Opinión

Debatiendo sobre la guerra

Debatiendo sobre la guerra
Aquí en España hay quienes no han tardado en utilizar lo que está pasando en Ucrania y las causas del conflicto para tratar de reforzar sus planteamientos ideológicos y políticos. Y es que, como suele decirse, todo quisqui intenta arrimar siempre el ascua a su sardina. 

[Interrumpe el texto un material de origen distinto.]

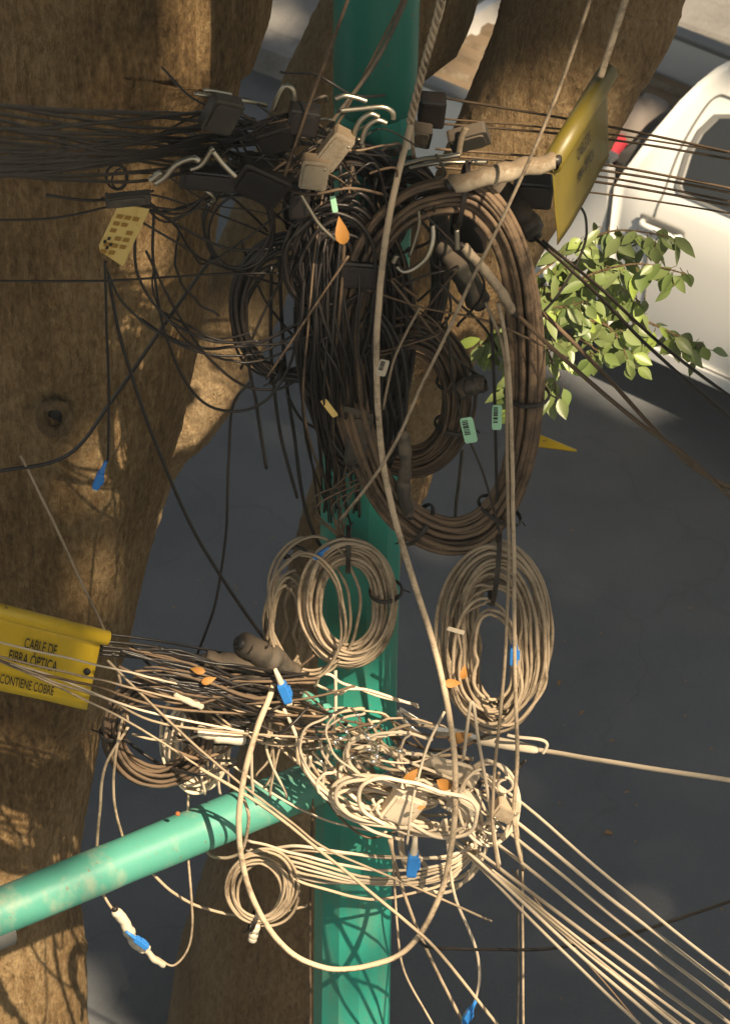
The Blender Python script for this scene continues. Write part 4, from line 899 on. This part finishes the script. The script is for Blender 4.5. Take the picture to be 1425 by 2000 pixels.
hook([(800,328,-.22),(850,318,-.24),(900,316,-.24),(950,316,-.22)], 4.4, 'lower steel rod reaching right from the post above the conduit', name='steel_rod')
hook([(775,520,-.32),(790,530,-.33),(815,520,-.33),(835,500,-.33),(845,470,-.32),(845,440,-.3)], 4.8, 'steel hook curving at the post inside the huge coil')
hook([(768,512,-.33),(775,498,-.33)], 5.2, 'bright cut tip of the steel hook inside the huge coil', name='steel_tip')
hook([(892,448,-.36),(893,486,-.36)], 4.8, 'short vertical steel bolt inside the top of the huge coil', name='steel_bolt')
hook([(815,400,-.3),(818,440,-.3),(800,500,-.3)], 3.4, 'thin steel stay hanging at the post inside the huge coil', name='steel_rod')
hook([(585,375,-.4),(605,410,-.4),(625,440,-.4),(655,468,-.4)], 3.8, 'slim grey spike running from the beige box to the orange leaf', 'steel', 'steel_rod')
hook([(910,248,-.06),(900,270,-.06),(895,300,-.06)], 6.0, 'bent pipe end on the slanted grey plate', 'conduit', 'pipe_end')

jr = random.Random(44)
for i in range(18):
    x = jr.gauss(560,80); y = jr.gauss(290,50)
    if jr.random() < .3: x = jr.uniform(720,1000); y = jr.gauss(330,35)
    a = jr.uniform(-1.2,1.4); l = jr.uniform(14,34); Y = jr.uniform(-.4,-.25)
    hook([(x-l*math.cos(a),y-l*math.sin(a),Y),(x,y,Y-.01),(x+l*.7*math.cos(a+.3),y+l*.7*math.sin(a+.3),Y),(x+l*math.cos(a+1.0),y+l*math.sin(a+1.0),Y+.01)], jr.uniform(2.2,3.8), 'one of the small dull wire clips jumbled between the boxes at the post top', jr.choice(['steel','greyc','greyc','brown']), 'wire_clip')['group'] = 'small clips jumbled at the post top'
for i in range(30):
    x = jr.uniform(400,700); y = jr.gauss(290,55); L_ = jr.uniform(70,170); a = jr.gauss(.15,.45)
    cable([(x-L_*math.cos(a),y-L_*math.sin(a),-.3),(x-L_*.3,y+jr.uniform(-25,35),-.42),(x+L_*.4,y+jr.uniform(-25,35),-.42),(x+L_*math.cos(a),y+L_*math.sin(a)+10,-.28)], jr.uniform(1.6,3.0), jr.choice(['black','black','black','brown']), 'one of the short dark wires tangled over the boxes at the post top', group='short wires tangled at the post top', wob=2)
for i in range(14):
    x = jr.gauss(725,45); y = jr.gauss(1462,32); a = jr.uniform(-.6,1.6); l = jr.uniform(10,26)
    hook([(x-l*math.cos(a),y-l*math.sin(a),-.34),(x,y,-.38),(x+l*.8*math.cos(a+.3),y+l*.8*math.sin(a+.3),-.37)], jr.uniform(2.5,4.2), 'one of the small polished clips glinting in the sun at the crossing', 'bright', 'polished_clip')['group'] = 'polished clips at the crossing'
# blue connectors
def connector(x, y, Y, ang, s, label, body='blue'):
    d = np.array([math.sin(ang), 0, -math.cos(ang)]); sd = np.array([math.cos(ang),0,math.sin(ang)]); c = P(x,y,Y)
    mb = MB(); box(mb, c, sd*8*s*PX, d*22*s*PX, FW*8*s*PX, .2); o = mb.build('plug', M[body], smooth=False); tag(o, label, 'connector')
    mb = MB(); box(mb, c+sd*9*s*PX, sd*3*s*PX, d*9*s*PX, FW*5*s*PX, .2); mb.build('latch', M[body], o, smooth=False)
    mb = MB(); lathe(mb, c-d*22*s*PX, -d, [(0,6*s*PX),(16*s*PX,5*s*PX),(34*s*PX,3.2*s*PX),(34*s*PX,0)], 10); mb.build('boot', M['white' if body != 'blue' or s > 1 else body], o)
    mb = MB(); box(mb, c+d*25*s*PX, sd*5*s*PX, d*4*s*PX, FW*5*s*PX, .2); mb.build('tip', M['white'], o, smooth=False)
    return o
connector(192,938,-.33,-.35,.85,'blue plug hanging in front of the big left trunk')
connector(556,1352,-.36,.3,1.1,'blue plug with beige boot at the right end of the lower left bundle')
connector(1003,1280,-.37,.0,.95,'blue plug caught inside the tall hanging coil')
connector(805,1688,-.44,-.08,1.3,'large blue plug hanging over the right edge of the post below the crossing')
connector(913,1985,-.38,-.35,.9,'blue and white plug at the bottom edge, lowest of all','blue')
connector(276,1842,-.31,.75,.8,'blue collar plug on the inline connector under the arm')
connector(622,1084,-.26,-.8,.5,'tiny blue plug beside the knot of the round pale coil')
# green/white tags with bar code
def tagplate(x, y, Y, w_, h_, ang, m, label, marks=True):
    d = np.array([math.sin(ang), 0, -math.cos(ang)]); sd = np.array([math.cos(ang),0,math.sin(ang)]); c = P(x,y,Y)
    mb = MB(); box(mb, c, sd*w_*PX/2, d*h_*PX/2, FW*.0012, .2); o = mb.build('cable_tag', M[m], smooth=False); tag(o, label, 'tag')
    if marks:
        mb = MB(); q = random.Random(int(x)); yy = -.4
        while yy < .2:
            hgt = q.uniform(.01,.03); cc = c+d*h_*PX*yy-sd*w_*PX*.12+FW*.0019
            mb.add([cc-sd*w_*PX*.25-d*h_*PX*hgt, cc+sd*w_*PX*.2-d*h_*PX*hgt, cc+sd*w_*PX*.2+d*h_*PX*hgt, cc-sd*w_*PX*.25+d*h_*PX*hgt], [(0,1,2,3)]); yy += hgt*2+q.uniform(.015,.035)
        mb.build('bar_code', M['ink'], o, smooth=False)
    return o
tagplate(915,840,-.37,24,58,.2,'green_tag','pale green bar code tag on the right side of the brown round coil')
tagplate(970,815,-.34,18,56,.0,'green_tag','pale green bar code tag hanging inside the huge coil, near its right rim')
tagplate(747,718,-.42,18,36,-.25,'white','small white printed tag beside the thick long cable')
tagplate(652,398,-.4,10,34,.15,'green_tag','narrow green tag hanging under the beige terminal box',False)
tagplate(643,797,-.36,12,44,.55,'label','dull yellow strip tag on the dark bundle left of the post',False)
tagplate(688,802,-.34,34,12,-.3,'greyc','small grey translucent clip on the bundle at the post',False)
tagplate(890,1232,-.4,34,9,-.35,'white','thin whitish clip across the top of the tall coil',False)

# ------------------------------------------------------------------ lettering
def text_mesh(s, size, m, parent, origin, ux, uy, nrm, extr=.0006, bold=.0, sx=.8):
    cu = bpy.data.curves.new('lettering', 'FONT'); cu.body = s; cu.size = 1; cu.align_x = 'CENTER'; cu.extrude = 0; cu.offset = bold
    t = bpy.data.objects.new('tmp', cu); COL.objects.link(t); dg = bpy.context.evaluated_depsgraph_get(); dg.update()
    me = bpy.data.meshes.new_from_object(t.evaluated_get(dg)); bpy.data.objects.remove(t)
    co = np.empty(len(me.vertices)*3); me.vertices.foreach_get('co', co); co = co.reshape(-1,3)
    new = np.array(origin)+co[:,:1]*size*sx*np.array(ux)+co[:,1:2]*size*np.array(uy)+np.array(nrm)*extr
    me.vertices.foreach_set('co', new.ravel()); me.update(); me.materials.clear(); me.materials.append(m); me.name = 'lettering'
    o = bpy.data.objects.new('lettering', me); COL.objects.link(o); o.parent = parent; return o
def sign(A, B, Cd, roll_r, label, lines, flip=1, shear=.0, tornbottom=False, mt='yellow'):
    """A,B = ends of the rolled top edge (world), Cd = drop vector of the plate"""
    A, B, Cd = map(np.array, (A,B,Cd)); ux = (B-A)/np.linalg.norm(B-A); Wd = np.linalg.norm(B-A)
    nrm = np.cross(ux, Cd); nrm /= np.linalg.norm(nrm)
    if nrm@(CAM-A) < 0: nrm = -nrm
    mb = MB(); nu, nv = 24, 10; vs = []
    for sgn in (1,-1):
        for i in range(nu+1):
            for j in range(nv+1):
                u, v = i/nu, j/nv
                vs.append(A+(B-A)*u*(1 if sgn else 1)+Cd*v+nrm*(.004*math.sin(u*5)*v+.004*noise.noise(Vector((u*4,v*3,1)))+sgn*.0011))
    k = nv+1; off = (nu+1)*k; fs = []
    for i in range(nu):
        for j in range(nv):
            a = i*k+j; fs += [(a,a+1,a+k+1,a+k),(off+a,off+a+k,off+a+k+1,off+a+1)]
    for i in range(nu): fs += [(i*k+nv, off+i*k+nv, off+(i+1)*k+nv, (i+1)*k+nv),(i*k, (i+1)*k, off+(i+1)*k, off+i*k)]
    for j in range(nv): fs += [(j, off+j, off+j+1, j+1),(nu*k+j, nu*k+j+1, off+nu*k+j+1, off+nu*k+j)]
    mb.add(vs, fs); root = mb.build('warning_sign', M[mt]); tag(root, label, 'sign')
    mb = MB(); lathe(mb, A-Cd/np.linalg.norm(Cd)*roll_r*.7-ux*.003, ux, [(0,roll_r*.75),(0,roll_r),(Wd+.02,roll_r),(Wd+.02,roll_r*.75),(.02,roll_r*.72)], 28); mb.build('rolled_edge', M[mt], root)
    dn = Cd/np.linalg.norm(Cd)
    for s, u, v, sz in lines:
        text_mesh(s, sz, M['ink'], root, A+(B-A)*u+Cd*v, ux*flip, -dn, nrm, .0062, .010, .42)
    return root
A = P(-230,1145,-.52); B = P(197,1252,-.38); D = P(170,1389,-.38)-B
sA = sign(A, B, D, 15*PX, 'yellow fibre optic warning sign with rolled top, across the big left trunk at lower left', [('CABLE DE',.733,.33,.050),('FIBRA ÓPTICA',.71,.55,.052),('NO CONTIENE COBRE',.675,.88,.044)])
mb = MB(); lathe(mb, P(170,1312,-.4), (0,-1,.3), [(0,.010),(.004,.009),(.005,0)], 12); mb.build('hole', M['ink'], sA)
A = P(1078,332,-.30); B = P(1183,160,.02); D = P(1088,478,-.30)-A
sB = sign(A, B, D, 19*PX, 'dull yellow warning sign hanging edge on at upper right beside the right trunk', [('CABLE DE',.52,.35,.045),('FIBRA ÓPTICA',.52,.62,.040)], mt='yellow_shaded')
# small yellow tag at the right of the huge coil
mb = MB(); q = [P(1035,842,-.2),P(1126,879,-.22),P(1126,883,-.23),P(1040,872,-.2)]; bk = [p-FW*.003 for p in q]
mb.add(q+bk, [(0,1,2,3),(7,6,5,4),(0,4,5,1),(1,5,6,2),(2,6,7,3),(3,7,4,0)]); o = mb.build('yellow_label', M['yellow'], smooth=False); tag(o, 'small pointed yellow label sticking out right of the huge coil', 'label')
# yellowed tag on the left
pa = [(232,398),(292,408),(240,520),(195,490),(193,480)]
mb = MB(); f_ = [P(x,y,-.42) for x,y in pa]; bk = [p-FW*.003 for p in f_]; n = len(pa)
mb.add(f_+bk, [tuple(range(n)), tuple(range(2*n-1,n-1,-1))]+[(i,n+i,n+(i+1)%n,(i+1)%n) for i in range(n)])
yt = mb.build('yellowed_tag', M['label'], smooth=False); tag(yt, 'faded yellow printed card tag with dark blocks, in front of the left trunk', 'tag')
mb = MB(); e_a = np.array([60,10])/60.8; e_b = np.array([-52,112])/123.5
for r_ in range(6):
    for c_ in range(3):
        if (r_+c_) % 4 == 3: continue
        o_ = np.array([228,412])+e_a*(4+c_*16)+e_b*(6+r_*15)
        cs = [o_, o_+e_a*12, o_+e_a*12+e_b*8, o_+e_b*8]
        mb.add([P(x,y,-.422) for x,y in cs], [(0,1,2,3)])
mb.build('printed_block', mat('ochre_print', (.28,.15,.02), .7), yt, smooth=False)
mb = MB()
for q0 in ((203,468),(211,462),(214,474),(207,480)):
    cs = [(q0[0],q0[1]),(q0[0]+6,q0[1]+1),(q0[0]+4,q0[1]+7),(q0[0]-2,q0[1]+6)]; mb.add([P(x,y,-.4225) for x,y in cs], [(0,1,2,3)])
mb.build('printed_mark', M['ink'], yt, smooth=False)
fbox(250,388,-.46,78,20,20,-.12,'greyc','cable_clamp','dark grey clamp holding the yellowed tag','clamp')

# dry leaves caught in the cables and litter on the road
def dry(x, y, Y, s, ang, label, group=None, z=None):
    s = s*(.72 if z is None else 1); c = P(x,y,Y) if z is None else Pz(x,y,z); mb = MB(); d = np.array([math.cos(ang), -.15, math.sin(ang)]) if z is None else np.array([math.cos(ang), math.sin(ang), .05])
    leaf(mb, c-d*s/2, d, np.array([0,-.8,.6]) if z is None else np.array([.1,.1,1]), s, s*.27, .9); o = mb.build('dry_leaf', M['dry'])
    tag(o, label, 'leaf', group)
dry(668,458,-.42,.085,1.7,'bright orange dry leaf caught at the top of the huge coil near the post')
dry(405,1330,-.42,.05,.5,'small orange leaf scrap on the lower left bundle')
dry(388,1310,-.42,.05,2.8,'pale dry leaf scrap above the orange scrap on the lower left bundle')
dry(882,1335,-.40,.06,.1,'orange curled leaf caught low in the tall hanging coil, left one')
dry(905,1318,-.40,.05,1.5,'orange upright leaf caught low in the tall hanging coil, right one')
dry(895,1442,-.36,.08,.4,'orange yellow leaf lying on the guy cable grip')
dry(800,1520,-.42,.07,1.0,'orange dry leaf above the big sunlit beige box')
dry(870,1535,-.42,.08,-.6,'long yellow leaf beside the thick cable at the crossing')
dry(822,1578,-.44,.03,.3,'tiny orange leaf at the right edge of the big sunlit beige box')
lt = random.Random(11)
dry(1190,1625,0,.045,.3,'yellow green fallen leaf lying alone on the dark road', None, .012)
for i in range(26):
    x = lt.uniform(1060,1420); y = lt.uniform(1020,1960)
    dry(x,y,0,lt.uniform(.010,.022),lt.uniform(0,6),'one of the tiny dry leaf scraps scattered on the dark road', 'leaf scraps on the road', .01)
for i in range(8):
    dry(lt.uniform(330,560),lt.uniform(820,1200),0,lt.uniform(.010,.018),lt.uniform(0,6),'one of the tiny dry leaf scraps on the road between trunk and post', 'leaf scraps on the road left of the post', .01)

# ================================================================== HAZE (dusty sunlit air)
hm = bpy.data.materials.new('haze'); hm.use_nodes = True; hn = hm.node_tree
hn.nodes.remove(hn.nodes['Principled BSDF']); pv = hn.nodes.new('ShaderNodeVolumePrincipled')
pv.inputs['Color'].default_value = (.95,.90,.80,1); pv.inputs['Density'].default_value = .0045; pv.inputs['Anisotropy'].default_value = .2
hn.links.new(pv.outputs[0], hn.nodes['Material Output'].inputs['Volume'])
hb = MB(); hb.add([(x,y,z) for z in (-1.0,28.0) for x,y in ((-41,-41),(41,-41),(41,41),(-41,41))], [(3,2,1,0),(4,5,6,7),(0,1,5,4),(1,2,6,5),(2,3,7,6),(3,0,4,7)])
tag(hb.build('haze', hm, smooth=False), kind='stuff')
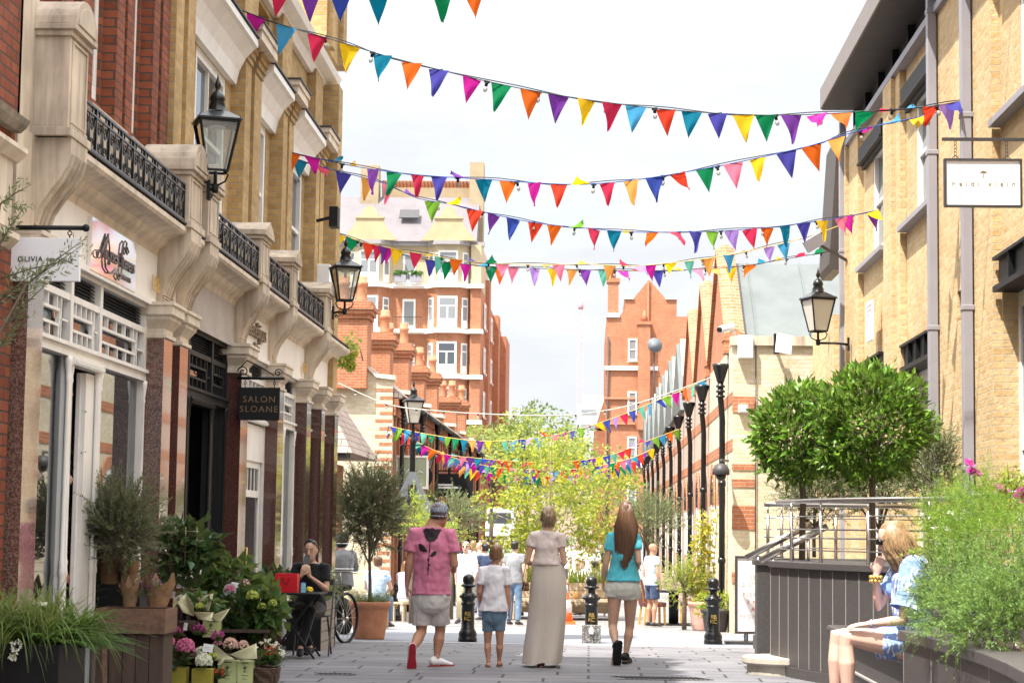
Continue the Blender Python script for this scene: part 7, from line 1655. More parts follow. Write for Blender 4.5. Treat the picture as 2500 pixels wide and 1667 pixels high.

Así, los soberanistas e independentistas no han dudado en poner el acento en lo que desde su perspectiva del mundo les interesa y presentar esta guerra que se sufre en el corazón de Europa como la consecuencia de un atentado contra el derecho a la determinación de un pueblo, en este caso el ucraniano, cuando, en realidad, esta historia nada tiene que ver con eso. Ni es tampoco una campaña de liberación emprendida por los rusos en suelo de Ucrania contra sus hermanos de sangre perseguidos por el régimen de Kiev.

Para intentar demostrar que la razón está de su lado, los separatistas o filoseparatistas contraponen nacionalismo e imperialismo como si fueran opuestos, cuando son dos conceptos que describen dos fenómenos que están interconectados y se complementan.

Aunque se empeñen en vendérnosla como tal, la tragedia ucraniana no es una lucha de naciones enemigas, simplemente es el enfrentamiento bélico de dos estados, constituidos por individuos de más de una etnia, que se ha desatado como consecuencia de la invasión de uno sobre el otro. Y dicha invasión no ha sido decidida por una nación que trata de oprimir a su vecina, sino por una reducida élite que en la potencia invasora ostenta el poder y lo ejerce de forma autoritaria y despótica.

El imperialismo, señores, es hijo y heredero directo del nacionalismo, que, si bien en otros tiempos –nadie lo niega– contribuyó a la expansión de la democracia en el orbe, es hoy fuente de más males que bienes para la civilización.

Luego están las voces de la derecha rancia –lamentablemente, casi la única derecha existente en este país– que no han podido resistirse y procuran sacar rédito de esta gran desgracia, repitiendo cuanto pueden una mentira –otra más– para ver si la convierten en verdad: la de que Putin es comunista, cuando no lo es. Una tergiversación malintencionada y retorcida que tiene por fin último que la gran audiencia termine culpando de esta gran crisis a Pedro Sánchez y a su Gobierno de presuntos radicales extremistas, aprovechando que el Pisuerga pasa por Valladolid.

Justo en frente de estos, nos topamos con aquellos que se creen más de izquierdas que nadie y se postulan como si fueran los únicos que defienden la diplomacia y la paz y los demás fuéramos cómplices de la violencia. Esos que se piensan que todo es solucionable con pancartas en las calles y esgrimen discursos que a priori están cargados de muy excelentes propósitos, con una ingenuidad tan sospechosa que a veces puede llevar a que nos preguntemos si es o no fingida.

Está muy guay eso de abogar por el diálogo, claro que sí, pero en tanto que esa tesis se impone cómo obramos: ¿Permitimos que los rusos arrasen sin que se les oponga resistencia? ¿Permanecemos impasibles mientras se destruyen ciudades y se asesinan a hombres, mujeres y niños a las puertas de nuestra casa?
Y, por último, muy al lado de estos pacifistas posmodernos, que, al final, terminan haciéndole el juego a los perversos, nos hallamos con los equidistantes, los que, apoyándose en una suerte de relativismo moral adulterado, proclaman cosas tales como que en este conflicto, al igual que en todos, ni los buenos son tan buenos, ni los malos, tan malos, para no mojarse. Una postura –basada en una obviedad– que solo sirve para blanquear a los verdugos y mancillar a las víctimas.

Me parece que esta vez no caben dudas en cuanto a la responsabilidad sobre lo que está ocurriendo delante de nuestras mismas narices y, en aras de la justicia, tampoco caben dudas sobre qué partido se ha de tomar.